A lot of people know now the basic origins of Daredevil. Whether it was through the comics, the Ben Affleck film, or the Netflix series — people know that Matt Murdock, son of Battlin' Jack Murdock, saved an elderly man from being hit by a truck only to have a container of radioactive waste splash him. Matt was left blind, but his other senses heightened. Meanwhile, his father refused to throw a fight and gets killed because of it.

It's a pretty straightforward, 1960s-style origin with questionable science, mob ties, and of course, an unrealistic decision to put on spandex and fight crime. And what some of you have probably picked up from the Netflix series is Matt and Karen Page had a thing — and Matt and Elektra. But the Matt and Karen thing went on for a long time in the comics. And there was the Matt and Natasha Romanova/Black Widow relationship for a while that gets glossed over nowadays. But the thing that get missed the most — yes, he wore the black suit for a while before getting his official superhero costume — but his first costume wasn't all red.

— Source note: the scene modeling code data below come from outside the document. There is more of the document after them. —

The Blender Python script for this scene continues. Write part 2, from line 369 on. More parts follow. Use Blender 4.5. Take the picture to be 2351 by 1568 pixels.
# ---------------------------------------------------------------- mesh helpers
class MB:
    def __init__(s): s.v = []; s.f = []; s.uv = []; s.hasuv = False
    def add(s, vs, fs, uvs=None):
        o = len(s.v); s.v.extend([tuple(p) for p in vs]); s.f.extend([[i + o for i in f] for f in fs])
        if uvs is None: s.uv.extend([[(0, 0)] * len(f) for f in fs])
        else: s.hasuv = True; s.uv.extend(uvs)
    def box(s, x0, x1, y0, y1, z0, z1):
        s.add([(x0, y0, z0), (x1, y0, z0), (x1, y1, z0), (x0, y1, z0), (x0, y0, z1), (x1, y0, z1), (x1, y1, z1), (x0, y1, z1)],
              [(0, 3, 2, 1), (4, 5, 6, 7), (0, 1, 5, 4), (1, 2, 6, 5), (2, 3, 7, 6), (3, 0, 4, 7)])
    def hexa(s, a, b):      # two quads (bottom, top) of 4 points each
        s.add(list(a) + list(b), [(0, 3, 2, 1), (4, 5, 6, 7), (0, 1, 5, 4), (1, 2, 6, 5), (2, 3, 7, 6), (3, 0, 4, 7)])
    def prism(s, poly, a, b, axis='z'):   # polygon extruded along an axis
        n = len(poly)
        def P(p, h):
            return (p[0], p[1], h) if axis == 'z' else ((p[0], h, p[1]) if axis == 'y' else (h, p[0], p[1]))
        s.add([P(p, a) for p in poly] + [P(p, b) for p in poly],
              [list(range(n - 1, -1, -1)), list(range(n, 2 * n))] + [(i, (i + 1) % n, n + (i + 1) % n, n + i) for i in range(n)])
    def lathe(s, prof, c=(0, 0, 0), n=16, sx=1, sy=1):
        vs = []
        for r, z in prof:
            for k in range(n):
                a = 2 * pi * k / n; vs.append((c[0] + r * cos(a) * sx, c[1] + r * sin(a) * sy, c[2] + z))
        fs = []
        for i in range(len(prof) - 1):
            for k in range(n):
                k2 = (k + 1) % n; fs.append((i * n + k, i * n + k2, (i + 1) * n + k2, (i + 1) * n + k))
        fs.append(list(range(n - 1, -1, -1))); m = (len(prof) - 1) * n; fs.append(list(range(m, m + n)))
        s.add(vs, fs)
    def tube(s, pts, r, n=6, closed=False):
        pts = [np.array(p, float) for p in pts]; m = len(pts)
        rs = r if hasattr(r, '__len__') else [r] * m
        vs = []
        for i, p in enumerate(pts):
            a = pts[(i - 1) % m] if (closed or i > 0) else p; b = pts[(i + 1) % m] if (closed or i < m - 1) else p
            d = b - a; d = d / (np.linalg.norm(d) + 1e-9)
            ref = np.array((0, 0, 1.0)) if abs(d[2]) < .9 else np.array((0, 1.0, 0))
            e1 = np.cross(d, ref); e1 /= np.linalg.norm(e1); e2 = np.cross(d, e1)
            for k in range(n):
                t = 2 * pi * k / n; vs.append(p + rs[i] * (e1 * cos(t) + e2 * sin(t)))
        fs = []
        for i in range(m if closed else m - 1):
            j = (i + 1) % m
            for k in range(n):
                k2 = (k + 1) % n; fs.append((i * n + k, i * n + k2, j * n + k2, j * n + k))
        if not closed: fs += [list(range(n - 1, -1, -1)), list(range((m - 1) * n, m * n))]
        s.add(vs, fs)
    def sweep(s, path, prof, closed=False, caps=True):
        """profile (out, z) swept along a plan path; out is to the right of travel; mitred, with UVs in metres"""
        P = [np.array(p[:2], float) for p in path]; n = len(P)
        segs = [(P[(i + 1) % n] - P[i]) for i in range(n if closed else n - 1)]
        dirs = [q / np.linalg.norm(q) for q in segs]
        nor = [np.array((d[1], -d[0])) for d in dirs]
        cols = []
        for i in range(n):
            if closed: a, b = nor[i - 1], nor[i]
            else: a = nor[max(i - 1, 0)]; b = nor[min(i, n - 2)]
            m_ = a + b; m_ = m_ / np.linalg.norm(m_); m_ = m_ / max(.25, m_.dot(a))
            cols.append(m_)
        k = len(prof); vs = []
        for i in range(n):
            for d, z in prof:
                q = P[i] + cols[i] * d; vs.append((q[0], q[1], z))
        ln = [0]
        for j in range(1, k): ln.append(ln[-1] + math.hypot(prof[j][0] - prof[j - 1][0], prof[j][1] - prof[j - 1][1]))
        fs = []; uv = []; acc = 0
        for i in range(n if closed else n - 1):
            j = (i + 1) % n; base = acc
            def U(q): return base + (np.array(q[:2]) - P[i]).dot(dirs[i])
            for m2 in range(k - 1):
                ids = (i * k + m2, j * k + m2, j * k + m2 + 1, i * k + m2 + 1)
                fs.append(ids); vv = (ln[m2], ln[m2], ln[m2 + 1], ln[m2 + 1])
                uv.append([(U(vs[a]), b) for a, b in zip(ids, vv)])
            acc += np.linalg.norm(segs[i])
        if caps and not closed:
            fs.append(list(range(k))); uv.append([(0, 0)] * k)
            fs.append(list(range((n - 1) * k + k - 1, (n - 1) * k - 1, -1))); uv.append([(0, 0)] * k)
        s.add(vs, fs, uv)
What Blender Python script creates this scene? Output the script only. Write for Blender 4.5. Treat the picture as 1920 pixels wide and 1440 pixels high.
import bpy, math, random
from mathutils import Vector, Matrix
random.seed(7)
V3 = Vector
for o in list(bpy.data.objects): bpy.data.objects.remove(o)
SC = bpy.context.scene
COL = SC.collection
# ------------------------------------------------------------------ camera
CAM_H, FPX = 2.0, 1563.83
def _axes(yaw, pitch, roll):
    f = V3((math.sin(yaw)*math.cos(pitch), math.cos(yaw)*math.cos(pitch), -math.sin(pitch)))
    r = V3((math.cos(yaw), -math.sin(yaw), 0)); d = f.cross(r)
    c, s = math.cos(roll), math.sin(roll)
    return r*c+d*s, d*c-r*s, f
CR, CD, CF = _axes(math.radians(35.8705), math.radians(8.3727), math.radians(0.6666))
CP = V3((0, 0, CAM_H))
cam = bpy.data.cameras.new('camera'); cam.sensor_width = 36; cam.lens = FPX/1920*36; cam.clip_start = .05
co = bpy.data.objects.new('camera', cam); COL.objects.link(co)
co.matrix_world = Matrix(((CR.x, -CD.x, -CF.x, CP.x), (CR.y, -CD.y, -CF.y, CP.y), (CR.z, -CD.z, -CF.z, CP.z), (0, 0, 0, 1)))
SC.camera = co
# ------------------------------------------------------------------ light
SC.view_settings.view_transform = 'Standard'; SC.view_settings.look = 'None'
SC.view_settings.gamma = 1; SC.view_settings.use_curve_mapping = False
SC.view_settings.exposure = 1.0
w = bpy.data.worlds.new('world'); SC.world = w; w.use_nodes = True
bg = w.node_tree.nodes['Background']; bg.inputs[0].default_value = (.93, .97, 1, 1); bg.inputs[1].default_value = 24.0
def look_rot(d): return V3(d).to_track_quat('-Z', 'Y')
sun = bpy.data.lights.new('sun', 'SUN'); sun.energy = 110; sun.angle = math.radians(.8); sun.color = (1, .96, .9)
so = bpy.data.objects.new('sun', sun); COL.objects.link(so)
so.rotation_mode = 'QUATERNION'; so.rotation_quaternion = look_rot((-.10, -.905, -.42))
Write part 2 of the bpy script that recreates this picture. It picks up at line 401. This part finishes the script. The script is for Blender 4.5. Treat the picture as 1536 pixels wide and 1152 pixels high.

That's right — for the first six issues of Daredevil, he work a yellow and red costume that looks like a cross between an acrobat and a pro wrestler. The large D on his torso was interesting, too.

The costume changed pretty quickly. The costume was gone by issue seven and would only be seen again in the Jeph Loeb / Tim Sale 2002 mini-series that looked at the love triangle between Murdock, Page, and Foggy Nelson in context of those first few issues. And part of the costume would pop up on a different character, Captain America's friend Demolition Man, who mixed the original suit with a Wolverine mask.

On today's TL;DR (Too Long; Didn't Read), they take a look at the Daredevil: Yellow series by Loeb and Sale, which in essence is the Daredevil origin story. It's a quick two-and-a-half-minute recap by Noah Sterling, Max Dweck, and Andy Kluthe. While I enjoy the TL;DRs, in this case, summarizing this series loses what makes it special: the expansion of the mythos and the deeper character studies. Watch the below for the humor, and then go pick up the trade.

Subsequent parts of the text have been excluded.